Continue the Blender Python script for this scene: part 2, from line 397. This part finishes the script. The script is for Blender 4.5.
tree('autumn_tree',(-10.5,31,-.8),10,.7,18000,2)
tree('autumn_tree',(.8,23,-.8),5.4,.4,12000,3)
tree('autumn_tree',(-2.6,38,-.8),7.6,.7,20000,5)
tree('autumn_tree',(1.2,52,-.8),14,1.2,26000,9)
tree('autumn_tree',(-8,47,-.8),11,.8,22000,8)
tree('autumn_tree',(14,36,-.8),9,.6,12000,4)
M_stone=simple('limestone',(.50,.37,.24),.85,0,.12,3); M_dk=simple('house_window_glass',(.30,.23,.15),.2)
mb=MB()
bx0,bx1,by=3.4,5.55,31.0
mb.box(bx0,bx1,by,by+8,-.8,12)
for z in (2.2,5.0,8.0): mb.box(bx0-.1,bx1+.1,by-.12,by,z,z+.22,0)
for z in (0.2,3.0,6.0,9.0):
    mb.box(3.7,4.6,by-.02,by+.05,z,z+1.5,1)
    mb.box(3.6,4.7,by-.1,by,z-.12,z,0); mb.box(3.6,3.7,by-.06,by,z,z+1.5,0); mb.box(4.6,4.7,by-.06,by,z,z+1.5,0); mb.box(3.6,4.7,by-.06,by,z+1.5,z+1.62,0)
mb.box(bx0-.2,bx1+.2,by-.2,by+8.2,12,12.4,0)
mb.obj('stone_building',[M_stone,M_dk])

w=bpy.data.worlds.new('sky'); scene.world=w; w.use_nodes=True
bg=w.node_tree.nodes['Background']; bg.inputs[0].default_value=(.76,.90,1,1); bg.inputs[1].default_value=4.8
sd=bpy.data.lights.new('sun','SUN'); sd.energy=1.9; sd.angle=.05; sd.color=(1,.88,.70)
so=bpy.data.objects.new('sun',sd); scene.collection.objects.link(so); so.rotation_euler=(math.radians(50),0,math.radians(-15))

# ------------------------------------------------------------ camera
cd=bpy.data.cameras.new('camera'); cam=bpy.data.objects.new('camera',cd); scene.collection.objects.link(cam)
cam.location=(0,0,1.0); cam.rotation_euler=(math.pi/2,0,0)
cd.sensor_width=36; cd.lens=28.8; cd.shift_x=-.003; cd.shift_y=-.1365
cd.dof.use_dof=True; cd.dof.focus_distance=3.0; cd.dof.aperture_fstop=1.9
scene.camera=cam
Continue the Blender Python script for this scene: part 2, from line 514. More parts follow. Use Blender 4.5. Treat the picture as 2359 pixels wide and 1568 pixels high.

-*-*-

• Problem to solve: Look through the material above and pick out each line holding the word "Python".

• Result of this exercise:
Continue the Blender Python script for this scene: part 2, from line 397. This part finishes the script. The script is for Blender 4.5.
Continue the Blender Python script for this scene: part 2, from line 514. More parts follow. Use Blender 4.5. Treat the picture as 2359 pixels wide and 1568 pixels high.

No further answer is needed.